Burma mengumumkan kemerdekaannya dari Inggris pada 4 Januari 1948. Yang setelah itu kedua negara secara resmi membangun hubungan diplomatik pada 27 Desember 1949. Pembangunan hubungan diplomatik antara kedua negara ditandai dengan dibukanya "Indonesian House" di Yangon, yang kemudian diperbarui menjadi Kedutaan Besar Republik Indonesia pada April 1950. Pada saat itu, Presiden Sukarno menyatakan Burma sebagai "kawan dalam perjuangan dan perwujudan kemerdekaan sejati".[8]
Kunjungan tingkat tinggi
Presiden Suharto mengunjungi Myanmar pada 26 November 1972, pada 22–29 Agustus 1974, juga pada 23–25 Februari 1997. Pada pihak lain, Jenderal Ne Win mengunjungi Indonesia pada 11–14 Juni 1973 dan pada 8–13 Juni 1974. Jenderal Ne Win juga berkunjung secara pribadi ke Indonesia pada 23–25 September 1997 dalam undangan Presiden Suharto. Sementara itu, Senior Jenderal Than Shwe juga berkunjung ke Indonesia pada 5–8 Juni 1995, November 1996, juga pada April 2005.[8]

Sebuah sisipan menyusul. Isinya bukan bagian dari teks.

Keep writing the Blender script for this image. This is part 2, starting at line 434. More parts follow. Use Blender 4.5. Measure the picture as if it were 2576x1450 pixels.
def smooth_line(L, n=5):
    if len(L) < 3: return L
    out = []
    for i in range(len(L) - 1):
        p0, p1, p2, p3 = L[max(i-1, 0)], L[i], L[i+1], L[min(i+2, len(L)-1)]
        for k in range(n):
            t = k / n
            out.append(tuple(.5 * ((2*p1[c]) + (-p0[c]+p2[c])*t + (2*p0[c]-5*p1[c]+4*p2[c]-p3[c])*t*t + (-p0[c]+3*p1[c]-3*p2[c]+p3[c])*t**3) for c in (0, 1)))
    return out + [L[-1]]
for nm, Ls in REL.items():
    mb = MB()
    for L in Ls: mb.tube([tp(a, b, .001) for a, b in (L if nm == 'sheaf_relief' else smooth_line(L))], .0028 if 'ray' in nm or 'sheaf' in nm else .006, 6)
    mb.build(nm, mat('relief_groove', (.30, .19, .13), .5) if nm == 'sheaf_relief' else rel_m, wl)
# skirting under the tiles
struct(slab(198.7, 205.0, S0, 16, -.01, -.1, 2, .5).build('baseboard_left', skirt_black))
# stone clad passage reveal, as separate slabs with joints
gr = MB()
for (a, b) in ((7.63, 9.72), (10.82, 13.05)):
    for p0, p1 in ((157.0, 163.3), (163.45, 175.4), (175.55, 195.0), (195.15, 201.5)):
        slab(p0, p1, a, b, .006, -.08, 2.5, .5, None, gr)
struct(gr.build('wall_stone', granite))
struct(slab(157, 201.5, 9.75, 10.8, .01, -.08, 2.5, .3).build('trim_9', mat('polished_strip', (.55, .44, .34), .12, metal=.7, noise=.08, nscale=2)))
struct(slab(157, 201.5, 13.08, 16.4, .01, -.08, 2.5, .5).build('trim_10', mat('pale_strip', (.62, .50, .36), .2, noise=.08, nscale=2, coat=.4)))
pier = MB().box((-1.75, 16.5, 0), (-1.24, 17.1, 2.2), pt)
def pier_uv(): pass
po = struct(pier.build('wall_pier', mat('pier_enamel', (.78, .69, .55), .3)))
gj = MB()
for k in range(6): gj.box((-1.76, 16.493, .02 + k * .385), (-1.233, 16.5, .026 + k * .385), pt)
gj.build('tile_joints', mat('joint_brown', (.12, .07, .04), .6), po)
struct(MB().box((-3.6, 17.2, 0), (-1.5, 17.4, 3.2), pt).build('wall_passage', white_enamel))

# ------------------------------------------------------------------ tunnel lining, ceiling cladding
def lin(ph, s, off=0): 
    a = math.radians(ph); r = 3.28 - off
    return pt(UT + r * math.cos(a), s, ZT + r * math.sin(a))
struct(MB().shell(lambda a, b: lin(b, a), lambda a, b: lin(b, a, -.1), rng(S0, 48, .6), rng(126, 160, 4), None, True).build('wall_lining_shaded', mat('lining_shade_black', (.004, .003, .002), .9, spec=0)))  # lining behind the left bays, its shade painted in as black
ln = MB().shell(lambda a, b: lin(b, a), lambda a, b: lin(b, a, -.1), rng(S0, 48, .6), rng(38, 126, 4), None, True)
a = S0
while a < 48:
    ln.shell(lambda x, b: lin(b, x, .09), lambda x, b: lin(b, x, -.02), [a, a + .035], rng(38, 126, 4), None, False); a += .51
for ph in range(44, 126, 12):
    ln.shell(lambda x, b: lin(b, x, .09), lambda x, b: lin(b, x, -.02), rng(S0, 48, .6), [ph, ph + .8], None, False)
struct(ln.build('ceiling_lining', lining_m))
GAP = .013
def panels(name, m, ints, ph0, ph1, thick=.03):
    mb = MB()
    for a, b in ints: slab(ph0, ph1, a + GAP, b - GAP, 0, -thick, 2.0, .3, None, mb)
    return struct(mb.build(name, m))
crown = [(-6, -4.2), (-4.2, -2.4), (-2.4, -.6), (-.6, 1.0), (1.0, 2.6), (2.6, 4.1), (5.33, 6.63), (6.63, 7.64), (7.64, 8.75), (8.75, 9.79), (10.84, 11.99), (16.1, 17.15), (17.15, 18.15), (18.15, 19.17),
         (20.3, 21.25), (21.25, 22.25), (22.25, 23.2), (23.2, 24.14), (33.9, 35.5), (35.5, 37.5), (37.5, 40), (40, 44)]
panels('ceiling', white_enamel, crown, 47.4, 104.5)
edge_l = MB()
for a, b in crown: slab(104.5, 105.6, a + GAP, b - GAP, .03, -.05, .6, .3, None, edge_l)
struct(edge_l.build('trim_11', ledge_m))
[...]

Indikasi lain pada perkembangan hubungan Indonesia–Myanmar yaitu dengan kunjungan ketiga Presiden Indonesia ke Myanmar: Presiden Abdurrahman Wahid pada 7 November 1999, Presiden Megawati Sukarnoputri pada 24 Agustus 2001, dan Presiden Dr. Susilo Bambang Yudhoyono pada 1–2 Maret 2006 dan 23–24 April 2013.[9] Perdana Menteri Jenderal Myanmar Thein Sein berkunjung secara resmi ke Indonesia pada 16–17 Maret 2009 dan Mei 2011.
Perdagangan dan investasi
Ekspor Indonesia ke Myanmar meliputi kertas dan produk dari kertas, minyak sawit, besi dan baja, tembakau dan karet. Sementara itu, impor Indonesia dari Myanmar meliputi tepung kanji, kayu, kacang-kacangan, soda, ikan dan sayur-mayur. Myanmar menunjukkan keinginannya mengimpor pupuk maupun semen dan mengundang para investor Indonesia demi menginvestasi maupun membuka bisnis di Myanmar. Jumlah nilai dagang Indonesia-Myanmar per Juni 2008 ditotal sejumlah US$159 miliar.[10]
Indonesia juga setuju menginvestasi pada sektor tenaga listrik dan konstruksi Myanmar. Produser semen terbesar, PT Semen Indonesia, setuju menginvestasikan US$200 juta dalam bangunan produksi semen di Myanmar yang akan dibangun pada awal 2014.[11] Dalam masa kunjungan dia pada April 2013, Presiden Yudhoyono berjanji akan meningkatkan kerjasama ekonomi sejalan dengan reformasi Myanmar, juga berjanji mendorong firma-firma umum maupun pribadi Indonesia berinvestasi di Myanmar, juga menetapkan volume sasaran perdagangan sejumlah $1 miliar pada 2014.[12] Indonesia dan Myanmar sama-sama meningkatkan volume perdagangan kedua negara. Volume perdagangan diperkirakan mencapai $1 miliar pada 2016.[13] Indonesia telah menawarkan membeli 300 ribu ton beras dari Myanmar.